During the tense standoff the sailors were ordered to battle stations most of the time. When so ordered, they could not leave their stations, often for stretches of 24 hours or more. Finally, with the sub surfacing, the standoff was over. Fielding remembers seeing the crew of the sub coming out a few at a time to get fresh air, armed only with a white flag. The subs were turned around and escorted away from Cuba for several days, the crisis averted.
The closest we have been to nuclear war before or since was averted by one man. Fielding believes that the subs were sent specifically to fire the missiles and start the war. Arkhipov’s determination not to use the missile could have stemmed from an incident the year before. He commanded a Russian nuclear submarine, the K-19, when the nuclear reactor failed. He saw what happened to eight of his men who attempted to fix the reactor. The nuclear subs were mothballed following the incident, but the damage was done. Arkhipov himself died of radiation poisoning not long after the Cuban missile crisis.
The whole crisis was resolved diplomatically in the end. Kennedy promised to remove missiles from Turkey, and Khruschev promised to remove missiles from Cuba.

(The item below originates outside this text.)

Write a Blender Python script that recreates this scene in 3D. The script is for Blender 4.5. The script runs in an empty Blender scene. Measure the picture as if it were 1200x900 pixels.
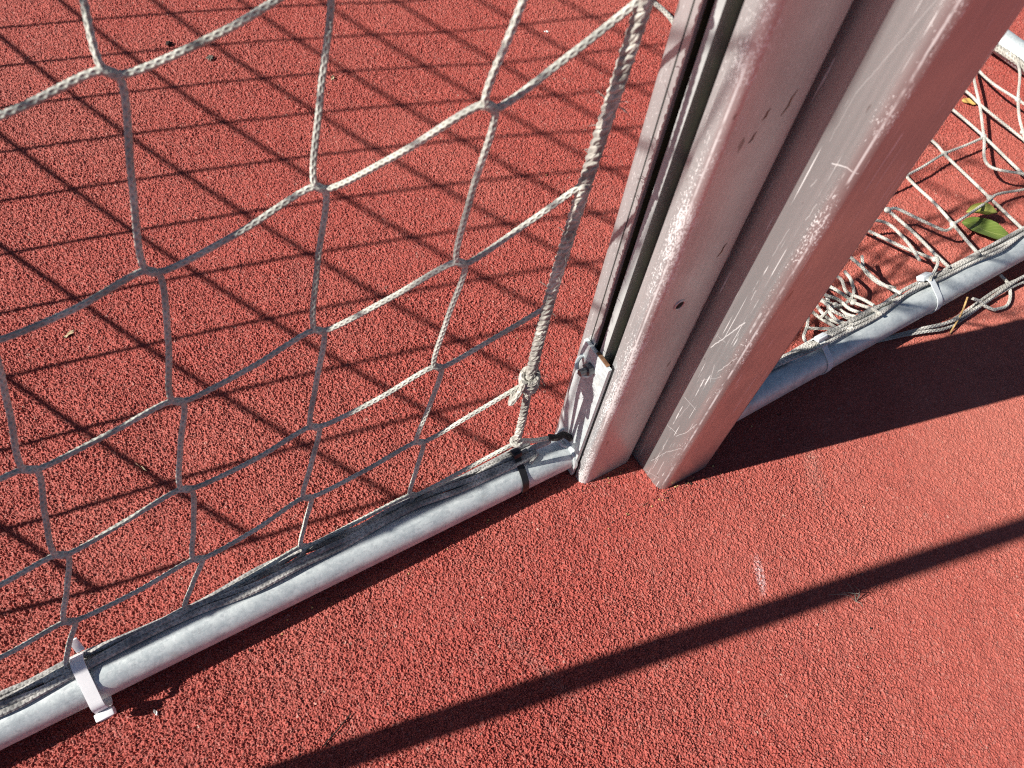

Both parties made good on the deal, and the ice cold war cooled.
Fielding joined the Navy at age 18, in 1958, and was honorably discharged in December of 1964. He returned to his home in Lawrenceburg, Tennessee, and soon married Carolyn Hollman in 1965. In 1967 they moved to Tullahoma, where he took a position at AEDC in the steam plant and worked there for 37 years. The couple has three daughters and three grandchildren. His story as witness to one of the most pivotal times in American history is riveting. If interested in learning more about that event, he recommends watching “The Man Who Saved the World”, which is available on YouTube.